Thu, Aug 29, 2013 - Page 3 News List

Minister insists that passport procedures are normal practice

By Mo Yan-chih  /  Staff reporter

Minister of Foreign Affairs David Lin answers questions about the alleged privileges granted to Vice President Wu Den-yih’s grandson at a Chinese Nationalist Party (KMT) Central Standing Committee meeting in Taipei yesterday.

Photo: Chen Chih-chu, Taipei Times

Minister of Foreign Affairs David Lin (林永樂) yesterday insisted that emergency passport application and renewal procedures at the airport are regular services, and said the ministry has no grievances over Vice President Wu Den-yih’s (吳敦義) complaint that it has failed to promote them.

“There are absolutely no grievances … The ministry authorized the Bureau of Consular Affairs to handle related matters. The procedures [for passport applications] have not been changed,” he said before attending a Chinese Nationalist Party’s (KMT) Central Standing Committee meeting.

Lin’s comments came in the wake of an incident in which Wu’s daughter was able to get her son’s passport renewed just before boarding a flight on Friday last week.

Facing accusations of favoritism, the bureau later announced that Taiwanese who do not have a passport or whose passport is invalid can have it renewed at Taiwan Taoyuan International Airport, as long as they have paid for their flight tickets and they are departing within 12 hours.

Wu, in denying that his daughter had received preferential treatment, said the ministry’s failing to promote the service had led to misunderstanding.

Meanwhile, presenting a report at the Central Standing Committee meeting on President Ma Ying-jeou’s (馬英九) recent trip to Paraguay and three of the nation’s allies in the Caribbean, Lin said the trip had enhanced diplomatic ties and raised Taiwan’s international profile as a peace-loving country.

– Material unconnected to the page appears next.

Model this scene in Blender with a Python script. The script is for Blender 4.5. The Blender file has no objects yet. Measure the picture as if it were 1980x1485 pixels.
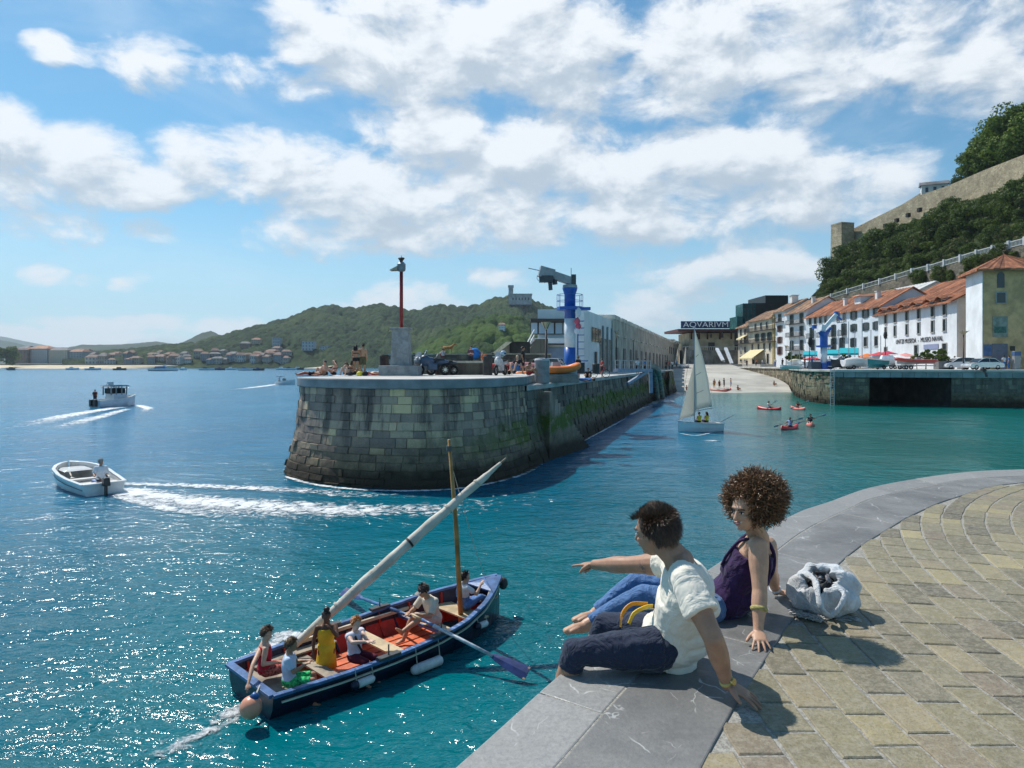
import bpy, math, random
import numpy as np
from mathutils import Vector, Matrix, noise
from math import radians as R, sin, cos, pi, atan2, sqrt
random.seed(7)
SC = bpy.context.scene
COL = SC.collection
F0, HX, HY, CZ = 1320.0, 990.0, 704.0, 5.2      # lens in photo pixels, horizon, eye height over the water
QZ = 3.6                                          # top of the near quay
def P(px, py, d):
    return Vector(((px-HX)/F0*d, d, CZ-(py-HY)/F0*d))
def G(px, py, z=0.0):
    d = (CZ-z)*F0/(py-HY)
    return Vector(((px-HX)/F0*d, d, z))
def V(*a): return Vector(a)
# ------------------------------------------------------------------ mesh builder
class MB:
    def __init__(s): s.v=[]; s.f=[]; s.m=[]; s.t=[]; s.uv=None
    def add(s, vs, fs, mi=0, tint=None):
        b=len(s.v); s.v.extend(tuple(p) for p in vs)
        tt = random.random() if tint is None else tint
        for f in fs:
            s.f.append([b+i for i in f]); s.m.append(mi); s.t.append(tt)
        return s
    def box(s, c, size, rz=0, mi=0, top=1.0, tint=None, rot=None):
        x,y,z=[k/2 for k in size]; vs=[]
        for dz in (-1,1):
            k = top if dz>0 else 1
            for dx,dy in ((-1,-1),(1,-1),(1,1),(-1,1)): vs.append(Vector((dx*x*k,dy*y*k,dz*z)))
        M_ = rot if rot else Matrix.Rotation(rz,3,'Z')
        c=Vector(c); vs=[M_@p+c for p in vs]
        return s.add(vs,[(3,2,1,0),(4,5,6,7),(0,1,5,4),(1,2,6,5),(2,3,7,6),(3,0,4,7)],mi,tint)
    def bar(s, a, b, w, h=None, mi=0, tint=None, up=(0,0,1)):
        a=Vector(a); b=Vector(b); d=b-a; L=d.length
        if L<1e-6: return s
        d/=L; u=Vector(up)
        if abs(d.dot(u))>.98: u=Vector((0,1,0))
        r=d.cross(u).normalized(); u=r.cross(d); h=h or w; vs=[]
        for p in (a,b):
            for i,j in ((-1,-1),(1,-1),(1,1),(-1,1)): vs.append(p+r*(i*w/2)+u*(j*h/2))
        return s.add(vs,[(0,1,2,3),(7,6,5,4),(0,4,5,1),(1,5,6,2),(2,6,7,3),(3,7,4,0)],mi,tint)
    def tube(s, pts, rs, n=8, mi=0, cap=True, tint=None, sq=1.0, side=None):
        pts=[Vector(p) for p in pts]
        if not hasattr(rs,'__len__'): rs=[rs]*len(pts)
        vs=[]; fs=[]; prev=None; k=len(pts)
        for i,p in enumerate(pts):
            d=(pts[min(i+1,k-1)]-pts[max(i-1,0)])
            if d.length<1e-9: d=Vector((0,0,1))
            d.normalize()
            if prev is None:
                ref = Vector(side) if side else (Vector((0,0,1)) if abs(d.z)<.9 else Vector((1,0,0)))
                r=(ref-d*ref.dot(d)).normalized()
            else: r=(prev-d*prev.dot(d)).normalized()
            prev=r; q=d.cross(r)
            for j in range(n):
                a=2*pi*j/n; vs.append(p+r*(cos(a)*rs[i])+q*(sin(a)*rs[i]*sq))
        for i in range(k-1):
            for j in range(n):
                j2=(j+1)%n; fs.append((i*n+j,i*n+j2,(i+1)*n+j2,(i+1)*n+j))
        if cap:
            fs.append(tuple(range(n-1,-1,-1))); fs.append(tuple(range((k-1)*n,k*n)))
        return s.add(vs,fs,mi,tint)
    def cap(s, a, ra, b, rb, n=14, mi=0):
        """tapered capsule, closed"""
        a=Vector(a); b=Vector(b); d=(b-a); L=d.length
        if L<1e-6: return s.ell(a,(ra,ra,ra),mi=mi)
        d/=L; pts=[];rs=[]
        for t in (80,55,30): pts.append(a-d*(ra*sin(R(t)))); rs.append(ra*cos(R(t)))
        for t in (0,.33,.66,1): pts.append(a+d*(L*t)); rs.append(ra+(rb-ra)*t)
        for t in (30,55,80): pts.append(b+d*(rb*sin(R(t)))); rs.append(rb*cos(R(t)))
        return s.tube(pts,rs,n,mi)
    def ell(s, c, r, rot=None, n=14, mi=0, tint=None, m=None):
        c=Vector(c); m=m or max(6,n//2+1); vs=[]; fs=[]
        rot=rot or Matrix.Identity(3)
        vs.append(rot@Vector((0,0,-r[2]))+c)
        for i in range(1,m):
            t=-pi/2+pi*i/m
            for j in range(n):
                a=2*pi*j/n; vs.append(rot@Vector((r[0]*cos(t)*cos(a),r[1]*cos(t)*sin(a),r[2]*sin(t)))+c)
        vs.append(rot@Vector((0,0,r[2]))+c); top=len(vs)-1
        for j in range(n):
            j2=(j+1)%n; fs.append((0,1+j2,1+j)); fs.append((top,top-n+j,top-n+j2))
        for i in range(m-2):
            for j in range(n):
                j2=(j+1)%n; fs.append((1+i*n+j,1+i*n+j2,1+(i+1)*n+j2,1+(i+1)*n+j))
        return s.add(vs,fs,mi,tint)
    def loft(s, rings, mi=0, cap=True, tint=None):
        n=len(rings[0]); vs=[p for r in rings for p in r]; fs=[]
        for i in range(len(rings)-1):
            for j in range(n):
                j2=(j+1)%n; fs.append((i*n+j,i*n+j2,(i+1)*n+j2,(i+1)*n+j))
        if cap: fs.append(tuple(range(n-1,-1,-1))); k=(len(rings)-1)*n; fs.append(tuple(range(k,k+n)))
        return s.add(vs,fs,mi,tint)
    def eloft(s, rings, n=18, mi=0):
        """rings: (centre, half-vector side, half-vector front)"""
        out=[]
        for c,a,b in rings:
            out.append([Vector(c)+Vector(a)*cos(2*pi*j/n)+Vector(b)*sin(2*pi*j/n) for j in range(n)])
        return s.loft(out,mi)
    def prism(s, poly, z0, z1, mi=0, tint=None):
        n=len(poly); vs=[(p[0],p[1],z0) for p in poly]+[(p[0],p[1],z1) for p in poly]
        fs=[tuple(range(n-1,-1,-1)),tuple(range(n,2*n))]+[(i,(i+1)%n,n+(i+1)%n,n+i) for i in range(n)]
        return s.add(vs,fs,mi,tint)
    def quad(s,a,b,c,d,mi=0,tint=None): return s.add([a,b,c,d],[(0,1,2,3)],mi,tint)
    def grid(s, rows, mi=0):
        n=len(rows[0]); vs=[p for r in rows for p in r]
        fs=[(i*n+j,i*n+j+1,(i+1)*n+j+1,(i+1)*n+j) for i in range(len(rows)-1) for j in range(n-1)]
        return s.add(vs,fs,mi)
    def build(s, name, mats, parent=None, smooth=False, bevel=0, remesh=0, sm=0, fix=True, solid=0):
        me=bpy.data.meshes.new(name)
        q=parent
        while q is not None and q.name not in OFF: q=q.parent
        off=Vector(OFF[q.name]) if q is not None else Vector((0,0,0))
        va=np.array([tuple(p) for p in s.v],dtype=float)-np.array(off)
        me.from_pydata(va.tolist(),[],s.f)
        if not isinstance(mats,(list,tuple)): mats=[mats]
        for m in mats: me.materials.append(m)
        if len(mats)>1: me.polygons.foreach_set('material_index',s.m)
        at=me.attributes.new('tint','FLOAT','FACE'); at.data.foreach_set('value',s.t)
        if smooth: me.polygons.foreach_set('use_smooth',[True]*len(me.polygons))
        if fix:
            import bmesh
            b=bmesh.new(); b.from_mesh(me); bmesh.ops.recalc_face_normals(b,faces=b.faces); b.to_mesh(me); b.free()
        me.update()
        o=bpy.data.objects.new(name,me); COL.objects.link(o)
        if parent: o.parent=parent
        if remesh:
            r=o.modifiers.new('r','REMESH'); r.mode='VOXEL'; r.voxel_size=remesh; r.use_smooth_shade=True
            if sm: k=o.modifiers.new('s','SMOOTH'); k.factor=.5; k.iterations=sm
        if bevel:
            k=o.modifiers.new('b','BEVEL'); k.width=bevel; k.segments=2; k.limit_method='ANGLE'; k.angle_limit=R(35)
        if solid:
            k=o.modifiers.new('so','SOLIDIFY'); k.thickness=solid; k.offset=0
        return o
OFF={}
def tag(o,label,cat,group=None,kind=None):
    o['label']=label; o['category']=cat
    if group: o['group']=group
    if kind: o['kind']=kind
    return o
def struct(o,kind='structure'): o['kind']=kind; return o
def thing(name,label,cat,loc=(0,0,0),rz=0,group=None,world=False,scale=1.0):
    """Empty at the thing's base; world=True: parts are given in world coordinates"""
    o=bpy.data.objects.new(name,None); COL.objects.link(o); o.location=loc; o.empty_display_size=.2
    o.rotation_euler=(0,0,rz); o.scale=(scale,)*3
    if world: OFF[o.name]=tuple(loc)
    return tag(o,label,cat,group)
def copy_tree(o,parent=None):
    c=o.copy(); COL.objects.link(c)
    if parent: c.parent=parent
    for ch in list(o.children): copy_tree(ch,c)
    return c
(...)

Ma said the trip was part of his administration’s efforts to promote “flexible diplomacy.”

Besides consolidating diplomatic ties with Taiwan’s allies, the trip also enhanced communication with the US during Ma’s transit stops, as US officials gave positive responses to Taiwan’s handling of cross-strait relations, and disputes with Japan and the Philippines over fishing rights, he said.

“We’ve been promoting flexible diplomacy over the years, and we did not waste a penny. All the money was spent legitimately to help us win respect in the international community,” he said.

Ma began his tour on Aug. 11 with a visit to Haiti after a transit stop in New York. He also visited three other Caribbean allies — Saint Lucia, Saint Vincent and the Grenadines, and Saint Kitts and Nevis — and Paraguay in South America, where he attended the inauguration of Paraguayan President Horacio Cartes. He returned to Taiwan on Aug. 21.